CME reported that Treasury futures and options ADV increased 44% in the fourth quarter from the prior-year period to a record 7.7 million. Interest rates ADV grew 36% to 13.3 million contracts in the fourth quarter, the highest fourth quarter ADV on record, which included Treasury futures and options ADV increasing 44% to a record 7.7 million.

Source: CME

CME had quarterly ADV records across 2-Year, 5-Year, Ultra 10- Year, 30-Year Bond, Ultra Treasury Bond, and Micro 10- Year Yield futures.

Duffy continued that there is a common view that a rising rate environment is optimal for CME’s interest rates complex, but volume growth accelerated after the US Federal Reserve stopped raising rates in July 2023. In the six months between August 2023 and January 2024, interest rates ADV increased 24% year-on-year.

In addition, CME Treasury futures open interest reached a record 21.4 million contracts on 24 November 2023. In the prior month, interest rates large open interest holders reached a new high of 3,238 on 24 October.

In January 2024 interest rates ADV rose to a record 13.1 million contracts, up 27% from a year ago.


In January 2023 CME’s enhanced cross-margining arrangement with the Depository Trust & Clearing Corporation (DTCC) went live, in order to improve capital efficiencies for clearing members that trade and clear both US Treasury securities and CME 's interest rate futures.
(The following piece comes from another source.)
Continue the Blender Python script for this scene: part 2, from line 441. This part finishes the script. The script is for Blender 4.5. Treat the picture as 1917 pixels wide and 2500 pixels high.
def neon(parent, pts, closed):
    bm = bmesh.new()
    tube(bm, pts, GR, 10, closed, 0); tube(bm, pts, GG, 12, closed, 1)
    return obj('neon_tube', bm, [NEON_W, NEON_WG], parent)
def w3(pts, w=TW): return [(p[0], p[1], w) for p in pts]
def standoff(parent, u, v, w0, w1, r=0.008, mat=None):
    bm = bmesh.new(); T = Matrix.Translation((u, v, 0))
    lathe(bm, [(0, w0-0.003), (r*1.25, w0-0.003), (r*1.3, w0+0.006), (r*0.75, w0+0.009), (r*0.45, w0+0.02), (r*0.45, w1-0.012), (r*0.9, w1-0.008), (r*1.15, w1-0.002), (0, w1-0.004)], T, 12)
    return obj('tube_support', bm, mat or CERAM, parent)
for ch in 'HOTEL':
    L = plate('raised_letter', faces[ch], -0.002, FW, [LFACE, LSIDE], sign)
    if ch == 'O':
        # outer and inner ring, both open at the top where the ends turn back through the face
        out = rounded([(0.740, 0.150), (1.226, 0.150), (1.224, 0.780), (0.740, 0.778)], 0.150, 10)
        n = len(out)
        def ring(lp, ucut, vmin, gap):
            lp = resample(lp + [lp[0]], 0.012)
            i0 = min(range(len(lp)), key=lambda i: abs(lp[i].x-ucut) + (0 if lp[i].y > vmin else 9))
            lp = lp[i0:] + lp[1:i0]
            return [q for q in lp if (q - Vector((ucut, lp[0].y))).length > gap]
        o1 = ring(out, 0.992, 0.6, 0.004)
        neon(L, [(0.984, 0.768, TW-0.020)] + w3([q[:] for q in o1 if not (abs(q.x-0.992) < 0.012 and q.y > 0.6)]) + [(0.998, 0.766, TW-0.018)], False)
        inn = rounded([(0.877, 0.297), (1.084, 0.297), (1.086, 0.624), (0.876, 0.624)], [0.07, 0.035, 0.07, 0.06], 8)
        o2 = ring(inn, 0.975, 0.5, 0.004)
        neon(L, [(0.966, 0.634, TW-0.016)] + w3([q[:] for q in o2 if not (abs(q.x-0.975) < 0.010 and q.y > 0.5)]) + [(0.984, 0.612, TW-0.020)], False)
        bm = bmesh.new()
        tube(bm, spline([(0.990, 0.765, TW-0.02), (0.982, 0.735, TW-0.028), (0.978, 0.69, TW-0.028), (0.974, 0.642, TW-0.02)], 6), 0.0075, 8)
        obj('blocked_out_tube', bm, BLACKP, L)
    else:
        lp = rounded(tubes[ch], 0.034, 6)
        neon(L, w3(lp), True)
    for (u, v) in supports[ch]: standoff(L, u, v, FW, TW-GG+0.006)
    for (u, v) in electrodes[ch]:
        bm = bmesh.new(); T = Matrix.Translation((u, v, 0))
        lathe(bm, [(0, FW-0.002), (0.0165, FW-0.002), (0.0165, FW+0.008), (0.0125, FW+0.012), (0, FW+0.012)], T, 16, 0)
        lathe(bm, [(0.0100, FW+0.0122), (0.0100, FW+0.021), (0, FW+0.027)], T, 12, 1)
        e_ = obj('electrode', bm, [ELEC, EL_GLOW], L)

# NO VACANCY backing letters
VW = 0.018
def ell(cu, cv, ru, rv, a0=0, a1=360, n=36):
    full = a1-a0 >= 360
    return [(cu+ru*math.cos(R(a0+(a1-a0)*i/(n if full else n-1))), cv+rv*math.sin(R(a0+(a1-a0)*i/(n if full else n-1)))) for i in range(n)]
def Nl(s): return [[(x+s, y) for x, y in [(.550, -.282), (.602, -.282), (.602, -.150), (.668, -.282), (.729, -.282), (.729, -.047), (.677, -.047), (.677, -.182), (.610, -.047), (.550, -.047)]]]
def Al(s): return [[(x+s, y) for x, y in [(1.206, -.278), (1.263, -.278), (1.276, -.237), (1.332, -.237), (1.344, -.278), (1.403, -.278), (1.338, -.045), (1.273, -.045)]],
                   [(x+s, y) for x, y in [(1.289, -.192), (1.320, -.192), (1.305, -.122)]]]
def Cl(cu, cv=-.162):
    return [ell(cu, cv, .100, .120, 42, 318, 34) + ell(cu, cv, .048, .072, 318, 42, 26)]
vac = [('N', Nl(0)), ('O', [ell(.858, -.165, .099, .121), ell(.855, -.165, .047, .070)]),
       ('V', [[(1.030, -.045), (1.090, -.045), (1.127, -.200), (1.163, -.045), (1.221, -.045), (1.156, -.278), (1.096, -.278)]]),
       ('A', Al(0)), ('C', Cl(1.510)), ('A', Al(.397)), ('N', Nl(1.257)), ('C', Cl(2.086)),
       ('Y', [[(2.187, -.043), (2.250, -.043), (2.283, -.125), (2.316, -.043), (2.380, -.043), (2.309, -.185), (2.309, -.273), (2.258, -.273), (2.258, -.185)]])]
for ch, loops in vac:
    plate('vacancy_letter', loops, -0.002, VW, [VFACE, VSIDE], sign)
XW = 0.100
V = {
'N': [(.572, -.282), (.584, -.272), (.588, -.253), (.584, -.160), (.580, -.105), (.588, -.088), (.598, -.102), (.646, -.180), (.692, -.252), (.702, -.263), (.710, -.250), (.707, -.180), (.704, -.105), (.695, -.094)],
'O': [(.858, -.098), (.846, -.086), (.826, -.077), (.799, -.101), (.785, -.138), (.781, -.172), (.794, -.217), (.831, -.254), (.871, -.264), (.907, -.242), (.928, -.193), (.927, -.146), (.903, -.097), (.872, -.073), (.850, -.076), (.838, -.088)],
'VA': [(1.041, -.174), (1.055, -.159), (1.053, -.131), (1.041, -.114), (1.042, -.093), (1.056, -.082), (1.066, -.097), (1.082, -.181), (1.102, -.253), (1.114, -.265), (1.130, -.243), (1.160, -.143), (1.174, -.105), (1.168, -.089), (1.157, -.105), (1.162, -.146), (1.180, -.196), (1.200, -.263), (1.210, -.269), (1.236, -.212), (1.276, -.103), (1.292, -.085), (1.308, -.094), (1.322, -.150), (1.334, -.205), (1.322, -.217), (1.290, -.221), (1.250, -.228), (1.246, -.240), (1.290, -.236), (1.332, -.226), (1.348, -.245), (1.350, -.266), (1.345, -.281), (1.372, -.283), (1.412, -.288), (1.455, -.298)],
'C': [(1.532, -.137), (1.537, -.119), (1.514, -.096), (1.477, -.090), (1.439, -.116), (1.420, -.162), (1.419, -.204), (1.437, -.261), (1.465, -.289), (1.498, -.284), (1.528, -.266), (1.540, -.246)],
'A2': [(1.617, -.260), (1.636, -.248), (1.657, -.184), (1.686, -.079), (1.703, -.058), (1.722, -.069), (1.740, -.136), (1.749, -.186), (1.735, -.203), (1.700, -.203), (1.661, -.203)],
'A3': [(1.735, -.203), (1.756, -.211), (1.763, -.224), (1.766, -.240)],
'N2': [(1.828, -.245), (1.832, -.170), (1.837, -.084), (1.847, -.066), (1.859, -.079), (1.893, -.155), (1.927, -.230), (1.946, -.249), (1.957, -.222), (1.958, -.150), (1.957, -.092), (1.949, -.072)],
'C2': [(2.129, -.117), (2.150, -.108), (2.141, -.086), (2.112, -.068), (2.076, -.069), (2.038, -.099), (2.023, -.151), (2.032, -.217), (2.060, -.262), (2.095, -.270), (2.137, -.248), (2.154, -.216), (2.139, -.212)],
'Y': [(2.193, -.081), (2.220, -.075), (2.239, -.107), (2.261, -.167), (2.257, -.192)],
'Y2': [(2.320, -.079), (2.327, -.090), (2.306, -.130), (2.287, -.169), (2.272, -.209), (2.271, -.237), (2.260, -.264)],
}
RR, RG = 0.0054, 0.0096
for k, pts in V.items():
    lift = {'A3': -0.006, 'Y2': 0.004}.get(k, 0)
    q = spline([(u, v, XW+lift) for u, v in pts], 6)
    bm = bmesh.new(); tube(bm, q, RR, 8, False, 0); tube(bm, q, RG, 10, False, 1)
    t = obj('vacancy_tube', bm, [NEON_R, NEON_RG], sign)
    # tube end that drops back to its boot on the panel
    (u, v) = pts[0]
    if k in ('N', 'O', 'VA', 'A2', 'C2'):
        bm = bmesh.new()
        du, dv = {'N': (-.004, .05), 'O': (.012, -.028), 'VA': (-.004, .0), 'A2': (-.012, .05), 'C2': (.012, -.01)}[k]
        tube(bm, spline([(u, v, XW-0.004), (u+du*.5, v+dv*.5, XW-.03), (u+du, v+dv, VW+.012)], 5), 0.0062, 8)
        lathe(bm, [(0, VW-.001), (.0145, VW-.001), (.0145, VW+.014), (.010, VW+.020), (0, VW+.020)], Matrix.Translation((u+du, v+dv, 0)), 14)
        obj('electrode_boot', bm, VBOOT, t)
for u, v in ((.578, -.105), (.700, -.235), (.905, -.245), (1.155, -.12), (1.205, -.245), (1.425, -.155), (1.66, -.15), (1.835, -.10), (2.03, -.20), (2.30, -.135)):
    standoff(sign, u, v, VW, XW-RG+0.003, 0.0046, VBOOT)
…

Under the new arrangement, eligible clearing members can cross-margin an expanded suite of products, which expands clients’ capacity for increased risk management and trading.

Suzanne Sprague, CME

Suzanne Sprague, global head of clearing and post-trade services, at CME said on the call that the new arrangement is in its early days but eight clearing members are already live.

“Some portfolios are already seeing consistent savings of 75% to 80% in their  margins,” she added.

FMX has a clearing agreement with the London Stock Exchange’s LCH SwapClear, which BGC said is one of the largest holders of interest rate collateral in the world, and positions FMX to compete and reshape the US interest rate market.

Lutnick said: “LCH means that this will be the first time that CME has a real competitor who can provide margin offsets and capital efficiency.”


Lynne Fitzpatrick, chief financial officer at CME, said on the results call that in addition to reaching record average daily volumes in 2023, the group also reported record financial results.

Total revenue for full-year 2023 was a record $5.6bn, operating income was $3.4bn and net income was $3.2bn.

Source: CME

Fitzpatrick also highlighted that transaction fee changes became effective on 1 February 2024.

“Assuming similar trading patterns as 2023, the fee adjustments would increase futures and options transaction revenue approximately 1.5% to 2%,” she added. “Taken in aggregate with the fee changes for market data and non-cash collateral which took effect January 1st, the fee adjustments would increase total revenue by approximately 2.5% to 3% on similar activity to 2023.”

Source: BGC

Lutnick said BGC had its best fourth quarter in 2023, with record revenues of $516.8 m and adjusted earnings of $110.8 m.

“Our revenues improved over 18% ending a strong year where we delivered accelerating year-over-year revenue growth each quarter,” Lutnick added. “We expect favorable macro trading conditions to continue throughout 2024.”